## Problem description
Reproduce the data below in full and exclude every picture.

....................

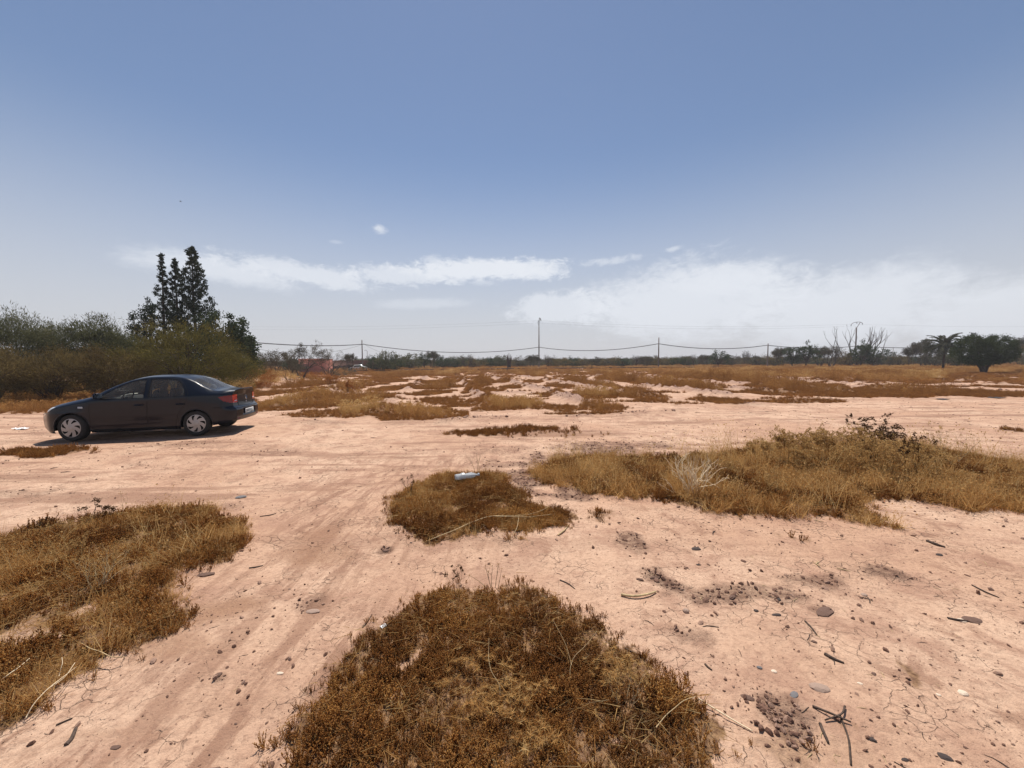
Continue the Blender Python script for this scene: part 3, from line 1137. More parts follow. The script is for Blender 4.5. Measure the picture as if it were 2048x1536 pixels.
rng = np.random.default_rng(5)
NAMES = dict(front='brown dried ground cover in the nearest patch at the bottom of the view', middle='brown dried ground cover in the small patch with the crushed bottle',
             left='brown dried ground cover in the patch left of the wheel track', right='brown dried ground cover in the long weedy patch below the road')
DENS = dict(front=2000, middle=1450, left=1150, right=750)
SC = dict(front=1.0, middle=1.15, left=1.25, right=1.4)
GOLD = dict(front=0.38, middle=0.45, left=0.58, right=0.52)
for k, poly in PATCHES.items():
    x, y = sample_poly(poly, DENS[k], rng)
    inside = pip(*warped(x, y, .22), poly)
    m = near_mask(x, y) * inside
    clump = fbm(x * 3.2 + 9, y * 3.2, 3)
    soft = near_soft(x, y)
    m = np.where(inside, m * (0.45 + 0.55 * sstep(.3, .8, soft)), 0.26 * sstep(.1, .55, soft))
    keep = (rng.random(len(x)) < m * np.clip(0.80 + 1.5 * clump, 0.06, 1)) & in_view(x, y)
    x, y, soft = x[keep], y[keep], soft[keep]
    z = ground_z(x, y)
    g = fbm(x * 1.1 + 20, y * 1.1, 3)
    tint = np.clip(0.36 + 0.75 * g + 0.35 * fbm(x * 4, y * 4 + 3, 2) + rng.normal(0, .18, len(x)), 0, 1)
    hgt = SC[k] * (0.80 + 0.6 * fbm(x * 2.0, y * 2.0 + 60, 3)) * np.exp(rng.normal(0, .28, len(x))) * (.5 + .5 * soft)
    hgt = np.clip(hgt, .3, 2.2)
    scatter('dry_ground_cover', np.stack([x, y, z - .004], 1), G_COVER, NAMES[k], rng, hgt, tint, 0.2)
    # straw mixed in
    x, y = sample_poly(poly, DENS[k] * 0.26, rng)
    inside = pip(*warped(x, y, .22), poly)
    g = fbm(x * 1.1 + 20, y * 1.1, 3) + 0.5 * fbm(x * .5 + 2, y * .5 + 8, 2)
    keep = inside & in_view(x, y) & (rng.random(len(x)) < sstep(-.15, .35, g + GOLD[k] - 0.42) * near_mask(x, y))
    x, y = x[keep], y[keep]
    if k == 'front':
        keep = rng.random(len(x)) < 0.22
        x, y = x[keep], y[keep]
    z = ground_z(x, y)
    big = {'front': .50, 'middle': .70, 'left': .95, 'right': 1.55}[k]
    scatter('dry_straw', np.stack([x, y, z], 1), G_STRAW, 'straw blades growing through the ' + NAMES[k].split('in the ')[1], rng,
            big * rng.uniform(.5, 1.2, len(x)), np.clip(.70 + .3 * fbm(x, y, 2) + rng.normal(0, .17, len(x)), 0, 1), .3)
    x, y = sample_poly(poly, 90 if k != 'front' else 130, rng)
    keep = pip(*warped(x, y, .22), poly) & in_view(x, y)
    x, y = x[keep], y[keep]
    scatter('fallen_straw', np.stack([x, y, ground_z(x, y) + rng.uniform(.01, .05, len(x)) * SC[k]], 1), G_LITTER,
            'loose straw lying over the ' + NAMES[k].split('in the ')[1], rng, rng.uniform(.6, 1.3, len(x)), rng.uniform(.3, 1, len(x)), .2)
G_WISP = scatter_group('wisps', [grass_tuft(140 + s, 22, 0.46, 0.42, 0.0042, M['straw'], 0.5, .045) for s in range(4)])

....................

## Answer to the exercise
Continue the Blender Python script for this scene: part 3, from line 1137. More parts follow. The script is for Blender 4.5. Measure the picture as if it were 2048x1536 pixels.
rng = np.random.default_rng(5)
NAMES = dict(front='brown dried ground cover in the nearest patch at the bottom of the view', middle='brown dried ground cover in the small patch with the crushed bottle',
             left='brown dried ground cover in the patch left of the wheel track', right='brown dried ground cover in the long weedy patch below the road')
DENS = dict(front=2000, middle=1450, left=1150, right=750)
SC = dict(front=1.0, middle=1.15, left=1.25, right=1.4)
GOLD = dict(front=0.38, middle=0.45, left=0.58, right=0.52)
for k, poly in PATCHES.items():
    x, y = sample_poly(poly, DENS[k], rng)
    inside = pip(*warped(x, y, .22), poly)
    m = near_mask(x, y) * inside
    clump = fbm(x * 3.2 + 9, y * 3.2, 3)
    soft = near_soft(x, y)
    m = np.where(inside, m * (0.45 + 0.55 * sstep(.3, .8, soft)), 0.26 * sstep(.1, .55, soft))
    keep = (rng.random(len(x)) < m * np.clip(0.80 + 1.5 * clump, 0.06, 1)) & in_view(x, y)
    x, y, soft = x[keep], y[keep], soft[keep]
    z = ground_z(x, y)
    g = fbm(x * 1.1 + 20, y * 1.1, 3)
    tint = np.clip(0.36 + 0.75 * g + 0.35 * fbm(x * 4, y * 4 + 3, 2) + rng.normal(0, .18, len(x)), 0, 1)
    hgt = SC[k] * (0.80 + 0.6 * fbm(x * 2.0, y * 2.0 + 60, 3)) * np.exp(rng.normal(0, .28, len(x))) * (.5 + .5 * soft)
    hgt = np.clip(hgt, .3, 2.2)
    scatter('dry_ground_cover', np.stack([x, y, z - .004], 1), G_COVER, NAMES[k], rng, hgt, tint, 0.2)
    # straw mixed in
    x, y = sample_poly(poly, DENS[k] * 0.26, rng)
    inside = pip(*warped(x, y, .22), poly)
    g = fbm(x * 1.1 + 20, y * 1.1, 3) + 0.5 * fbm(x * .5 + 2, y * .5 + 8, 2)
    keep = inside & in_view(x, y) & (rng.random(len(x)) < sstep(-.15, .35, g + GOLD[k] - 0.42) * near_mask(x, y))
    x, y = x[keep], y[keep]
    if k == 'front':
        keep = rng.random(len(x)) < 0.22
        x, y = x[keep], y[keep]
    z = ground_z(x, y)
    big = {'front': .50, 'middle': .70, 'left': .95, 'right': 1.55}[k]
    scatter('dry_straw', np.stack([x, y, z], 1), G_STRAW, 'straw blades growing through the ' + NAMES[k].split('in the ')[1], rng,
            big * rng.uniform(.5, 1.2, len(x)), np.clip(.70 + .3 * fbm(x, y, 2) + rng.normal(0, .17, len(x)), 0, 1), .3)
    x, y = sample_poly(poly, 90 if k != 'front' else 130, rng)
    keep = pip(*warped(x, y, .22), poly) & in_view(x, y)
    x, y = x[keep], y[keep]
    scatter('fallen_straw', np.stack([x, y, ground_z(x, y) + rng.uniform(.01, .05, len(x)) * SC[k]], 1), G_LITTER,
            'loose straw lying over the ' + NAMES[k].split('in the ')[1], rng, rng.uniform(.6, 1.3, len(x)), rng.uniform(.3, 1, len(x)), .2)
G_WISP = scatter_group('wisps', [grass_tuft(140 + s, 22, 0.46, 0.42, 0.0042, M['straw'], 0.5, .045) for s in range(4)])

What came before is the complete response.